▸ PROBLEM TO WORK ON: Copy out the listing that follows, exactly, without its pictures.

▸ RECORDS FOR THIS TASK:
- - - -

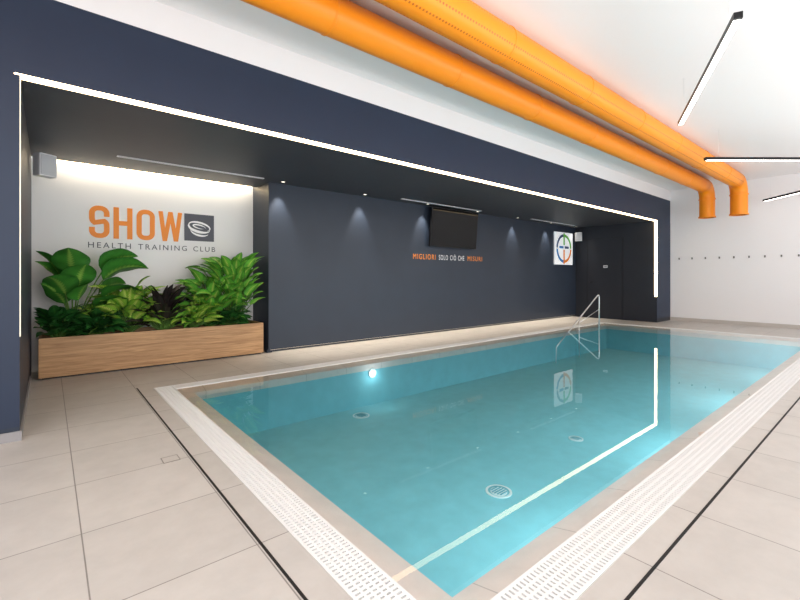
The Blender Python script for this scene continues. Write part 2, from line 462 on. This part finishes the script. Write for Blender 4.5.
zig = [(1.250+hw, z1), (1.335, z0), (1.4100, z1), (1.485, z0), (1.57-hw, z1)]
for k in range(4):     # four slanted slabs, each a hair deeper than the last so no faces coincide
    (xa, za), (xb, zb) = zig[k], zig[k+1]; dd = DP+.0004*k
    vs = [bmw.verts.new((x, yy, z)) for yy in (YW-dd, YW) for x, z in ((xa-hw, za), (xa+hw, za), (xb+hw, zb), (xb-hw, zb))]
    for f in ((0, 1, 2, 3), (7, 6, 5, 4), (0, 4, 5, 1), (1, 5, 6, 2), (2, 6, 7, 3), (3, 7, 4, 0)): bmw.faces.new([vs[q] for q in f])
obj('letter', bmw, orange_t, t)
for wbm in text_words('HEALTH TRAINING CLUB', .415, 2.05, 1.60, 1.675, YW, .004, .0, 1.35): obj('tagline_word', wbm, grey_t, t)
lg = obj('emblem_panel', B((1.60, 2.03, YW-.01, YW, 1.76, 2.175), bevel=.002), grey_t, t)
def ellband(cx, cz, a, b, rot, w, y, a0=0., a1=360., n=48, taper=False):
    bm = bmesh.new(); vs = []
    for k in range(n+1):
        s = k/n; th = R(a0+(a1-a0)*s); ww = w*(.1+.9*math.sin(math.pi*s)) if taper else w
        for sg in (1, -1):
            x, z = math.cos(th)*(a+sg*ww/2), math.sin(th)*(b+sg*ww/2)
            vs.append(bm.verts.new((cx+x*math.cos(rot)-z*math.sin(rot), y, cz+x*math.sin(rot)+z*math.cos(rot))))
    for k in range(n): bm.faces.new((vs[2*k], vs[2*k+1], vs[2*k+3], vs[2*k+2]))
    return bm
ro = R(-12)
for args in ((1.815, 1.985, .155, .062, ro, .030, YW-.0120, -40, 215, 48, True), (1.815, 1.972, .160, .070, ro, .042, YW-.0122, 160, 350, 48, True),
             (1.815, 1.982, .092, .026, ro, .024, YW-.0124, 0, 310, 48, True), (1.818, 1.915, .135, .068, ro, .030, YW-.0126, 190, 345, 48, True)):
    obj('emblem_ring', ellband(*args), white_t, lg)

# motto under tv
t = thing('motto_sign', 'small orange and white motto lettering on dark wall below television', 'sign', (0, 0, 0))
for nm, s, a, b, m_ in (('orange_word', 'MIGLIORI', 5.70, 6.34, orange_t), ('white_word', 'SOLO CIÒ CHE', 6.44, 7.25, white_t), ('orange_word', 'MISURI', 7.37, 7.88, orange_t)):
    for wbm in text_words(s, a, b, 1.57, 1.675, YB, .002, .0, 1.3): obj(nm, wbm, m_, t)

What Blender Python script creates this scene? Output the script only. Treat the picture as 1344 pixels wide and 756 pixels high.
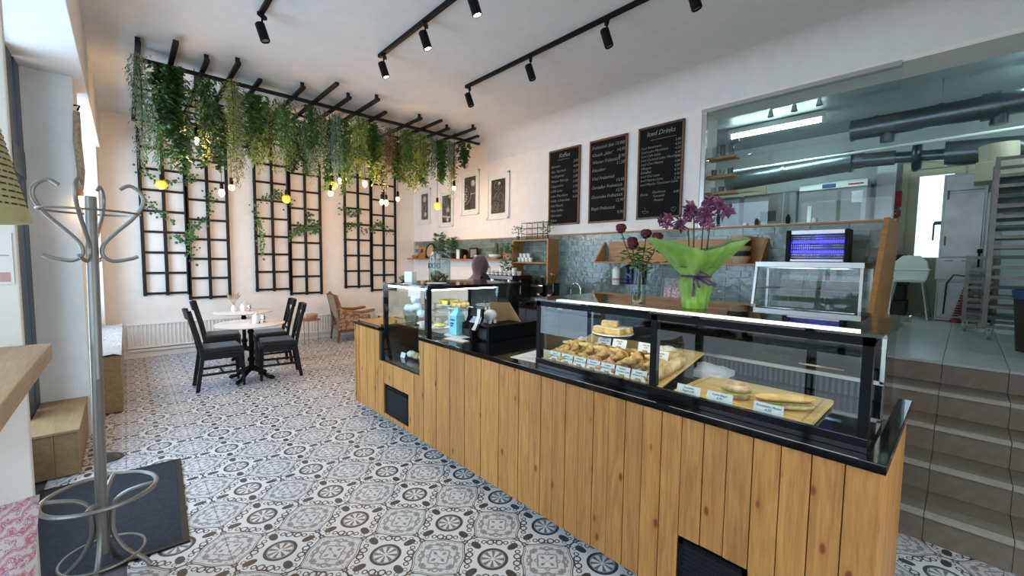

- - - -

▸ THE RESPONSE:
The Blender Python script for this scene continues. Write part 2, from line 462 on. This part finishes the script. Write for Blender 4.5.
zig = [(1.250+hw, z1), (1.335, z0), (1.4100, z1), (1.485, z0), (1.57-hw, z1)]
for k in range(4):     # four slanted slabs, each a hair deeper than the last so no faces coincide
    (xa, za), (xb, zb) = zig[k], zig[k+1]; dd = DP+.0004*k
    vs = [bmw.verts.new((x, yy, z)) for yy in (YW-dd, YW) for x, z in ((xa-hw, za), (xa+hw, za), (xb+hw, zb), (xb-hw, zb))]
    for f in ((0, 1, 2, 3), (7, 6, 5, 4), (0, 4, 5, 1), (1, 5, 6, 2), (2, 6, 7, 3), (3, 7, 4, 0)): bmw.faces.new([vs[q] for q in f])
obj('letter', bmw, orange_t, t)
for wbm in text_words('HEALTH TRAINING CLUB', .415, 2.05, 1.60, 1.675, YW, .004, .0, 1.35): obj('tagline_word', wbm, grey_t, t)
lg = obj('emblem_panel', B((1.60, 2.03, YW-.01, YW, 1.76, 2.175), bevel=.002), grey_t, t)
def ellband(cx, cz, a, b, rot, w, y, a0=0., a1=360., n=48, taper=False):
    bm = bmesh.new(); vs = []
    for k in range(n+1):
        s = k/n; th = R(a0+(a1-a0)*s); ww = w*(.1+.9*math.sin(math.pi*s)) if taper else w
        for sg in (1, -1):
            x, z = math.cos(th)*(a+sg*ww/2), math.sin(th)*(b+sg*ww/2)
            vs.append(bm.verts.new((cx+x*math.cos(rot)-z*math.sin(rot), y, cz+x*math.sin(rot)+z*math.cos(rot))))
    for k in range(n): bm.faces.new((vs[2*k], vs[2*k+1], vs[2*k+3], vs[2*k+2]))
    return bm
ro = R(-12)
for args in ((1.815, 1.985, .155, .062, ro, .030, YW-.0120, -40, 215, 48, True), (1.815, 1.972, .160, .070, ro, .042, YW-.0122, 160, 350, 48, True),
             (1.815, 1.982, .092, .026, ro, .024, YW-.0124, 0, 310, 48, True), (1.818, 1.915, .135, .068, ro, .030, YW-.0126, 190, 345, 48, True)):
    obj('emblem_ring', ellband(*args), white_t, lg)

# motto under tv
t = thing('motto_sign', 'small orange and white motto lettering on dark wall below television', 'sign', (0, 0, 0))
for nm, s, a, b, m_ in (('orange_word', 'MIGLIORI', 5.70, 6.34, orange_t), ('white_word', 'SOLO CIÒ CHE', 6.44, 7.25, white_t), ('orange_word', 'MISURI', 7.37, 7.88, orange_t)):
    for wbm in text_words(s, a, b, 1.57, 1.675, YB, .002, .0, 1.3): obj(nm, wbm, m_, t)

What Blender Python script creates this scene? Output the script only. Treat the picture as 1344 pixels wide and 756 pixels high.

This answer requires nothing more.